Eleven years ago a New York Times opinion piece exhorted those who think they’ve got a book in them to think again. After going through a list of Amazon.com, Inc. (NASDAQ:AMZN) free and daily deal e-books I must add, “Think harder this time!!”
The book publishers were a public service, it turns out, as they read the manuscripts so you didn’t have to. A belated thank you to all those freshly minted English lit grads who slogged through the slush piles.
Now there are 48,968 how to self-publish books, cashing in on the secret dream of 81% of Americans who believe they have a book in them.

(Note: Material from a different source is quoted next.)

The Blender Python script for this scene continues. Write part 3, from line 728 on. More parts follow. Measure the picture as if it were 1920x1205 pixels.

Maybe the remaining 19% have a more modest dream just to be mentioned in the acknowledgments.
Before e-books became a phenomenon 80,000 books were published annually in the US in 2002. Searching on Amazon just now querying e-books, “2,034,436 Results” is what I got.
Let me put it like this, you go to a party but everyone save you is the most verbose of extroverts. The only one left to listen to all the anecdotes is you. Not much of a party after all, is it?

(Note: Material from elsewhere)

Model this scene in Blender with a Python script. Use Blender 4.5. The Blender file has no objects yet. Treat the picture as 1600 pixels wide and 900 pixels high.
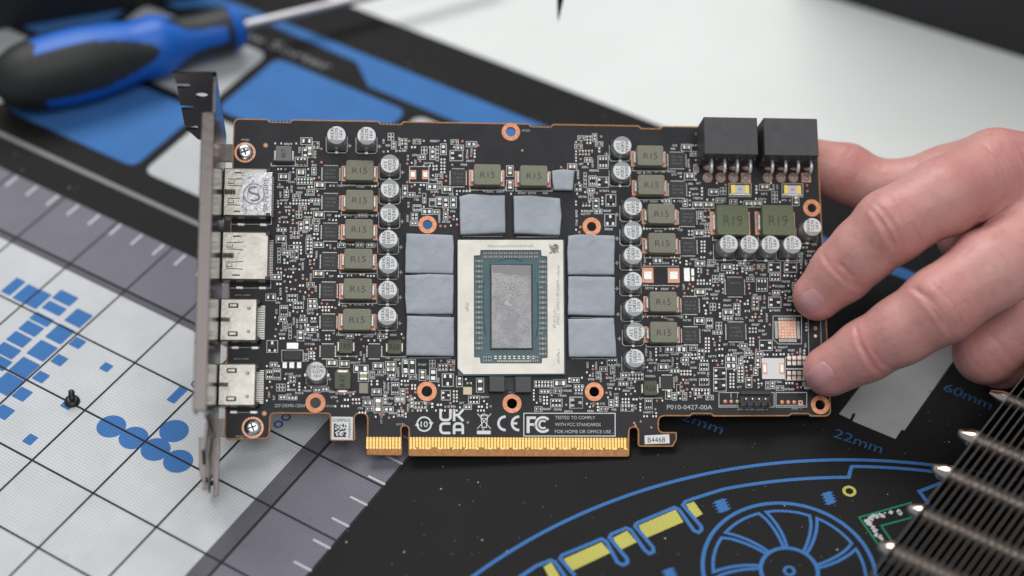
import bpy, bmesh, math, random
import numpy as np
from mathutils import Matrix, Vector

random.seed(7); np.random.seed(7)
SC = bpy.context.scene
COL = SC.collection
MM = 0.001

# ------------------------------------------------------------------ pose of camera, mat and card (millimetres, camera frame: x right, y down, z forward)
F_PX = 2800.0
def rod(r):
    r = np.array(r, float); t = np.linalg.norm(r); k = r / t
    K = np.array([[0, -k[2], k[1]], [k[2], 0, -k[0]], [-k[1], k[0], 0]])
    return np.eye(3) + math.sin(t) * K + (1 - math.cos(t)) * K @ K
R_MAT = rod([2.26604837, 0.64387152, -0.24320243]); T_MAT = np.array([-153.851225, 55.264667, 574.545694])
R_BRD = rod([2.93019664, 0.00245242, 0.12126950]); T_BRD = np.array([-34.2024005, 53.5616029, 574.0212174])
ZW = R_MAT[:, 2]
XW = np.array([1.0, 0, 0]) - ZW[0] * ZW; XW /= np.linalg.norm(XW)
YW = np.cross(ZW, XW)
W = np.stack([XW, YW, ZW])                                   # camera frame -> world
_d = np.array([0, (700 - 450) / F_PX, 1.0]); ORG = _d * (T_MAT @ ZW) / (_d @ ZW)   # world origin: on the mat below the card

def to_world(p): return (W @ (np.asarray(p, float) - ORG)) * MM
def frame_matrix(R, t):
    M = Matrix.Identity(4); A = W @ R; o = to_world(t)
    for a in range(3):
        for b in range(3): M[a][b] = A[a, b]
        M[a][3] = o[a]
    return M
M_MAT = frame_matrix(R_MAT, T_MAT)
M_BRD = frame_matrix(R_BRD, T_BRD)

def _on(R, t, x, y, h):
    d = np.array([(x - 800) / F_PX, (y - 450) / F_PX, 1.0]); n = R[:, 2]; o = t + n * h
    p = d * ((o @ n) / (d @ n)) - t
    return float(p @ R[:, 0]), float(p @ R[:, 1])
def G(x, y, h=0.0): return _on(R_MAT, T_MAT, x, y, h)        # a point of the mat (mm along its grid)
def B(x, y, w=0.0): return _on(R_BRD, T_BRD, x, y, w)        # a point of the card (u, v in mm) at height w over it
IN = 25.4

# ------------------------------------------------------------------ camera
cam_d = bpy.data.cameras.new('camera'); cam = bpy.data.objects.new('camera', cam_d); COL.objects.link(cam)
Mc = Matrix.Identity(4); co = to_world((0, 0, 0))
for a in range(3):
    Mc[a][0] = W[a, 0]; Mc[a][1] = -W[a, 1]; Mc[a][2] = -W[a, 2]; Mc[a][3] = co[a]
cam.matrix_world = Mc
cam_d.sensor_width = 36.0; cam_d.lens = F_PX / 1600 * 36.0
cam_d.clip_start = 0.02; cam_d.clip_end = 50
cam_d.dof.use_dof = True; cam_d.dof.focus_distance = 0.584; cam_d.dof.aperture_fstop = 4.2
SC.camera = cam

# ------------------------------------------------------------------ light: one studio room, a big soft box overhead and a smaller one from the left
wd = bpy.data.worlds.new('World'); SC.world = wd; wd.use_nodes = True
wd.node_tree.nodes['Background'].inputs[0].default_value = (0.86, 0.93, 1.0, 1)
wd.node_tree.nodes['Background'].inputs[1].default_value = 0.30
def area(name, loc, target, sx, sy, power, col):
    l = bpy.data.lights.new(name, 'AREA'); l.shape = 'RECTANGLE'; l.size = sx; l.size_y = sy; l.energy = power; l.color = col
    o = bpy.data.objects.new(name, l); COL.objects.link(o); o.location = loc
    o.rotation_euler = (Vector(target) - Vector(loc)).to_track_quat('-Z', 'Y').to_euler()
    return o
area('softbox_back', (-0.30, 0.80, 1.20), (0, 0.08, 0), 1.1, 0.7, 16.5, (1.0, 0.985, 0.96))
area('softbox_front', (0.15, -0.75, 1.45), (0, 0, 0), 1.3, 0.9, 11.0, (1.0, 0.985, 0.96))
SC.view_settings.view_transform = 'Standard'; SC.view_settings.look = 'None'
SC.view_settings.exposure = 0.0; SC.view_settings.gamma = 1.0; SC.view_settings.use_curve_mapping = False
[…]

Eventually, despite a 99% US literacy rate there won’t be enough readers. Without the traditional support publishers provided who will market these books? Who will edit them?
Who was the game changer: Amazon or Apple Inc. (NASDAQ:AAPL)?
There is no question Amazon has been a game changer in the book business. They helped put Borders out of business; Barnes & Noble, Inc. (NYSE:BKS) is on the ropes. Independent and used booksellers might as well be antiquarians.
Amazon.com, Inc. (NASDAQ:AMZN)’s devices are delivery systems of content purchased from the Amazon ecosystem and are currently loss leaders depending on the future success of Prime adoption and non-book e-commerce. At what point do all these books with so much competing content available also become loss leaders due to reader exhaustion? Could Amazon charge authors a modicum for its CreateSpace publishing or charge for some editorial oversight?
Amazon has the cloud and all the other e-commerce and investors should be glad of these other revenue streams. Amazon is also creating their own original video content, as are Yahoo! Inc. (NASDAQ:YHOO) and Netflix, Inc. (NASDAQ:NFLX), but Amazon’s dozen or so shows do not a network make.
Amazon.com, Inc. (NASDAQ:AMZN) CEO Jeff Bezos said in an interview last year, “All of our products here at Amazon, products and services, are built by missionaries. And I call it missionaries versus mercenaries.” It should be noted that Amazon was buying books for $13.00 and selling at a very unmercenary $9.99 before Apple Inc. (NASDAQ:AAPL) came in and changed the pricing model for e-books when it negotiated with the big publishers. Apple had already done this with the record companies changing the music industry forever.
While the Department of Justice case, USA v Apple, will be decided in a few months, the future of e-books is still evolving. In any case, any fines meted out to Apple can be found in the Cupertino sofa cushions.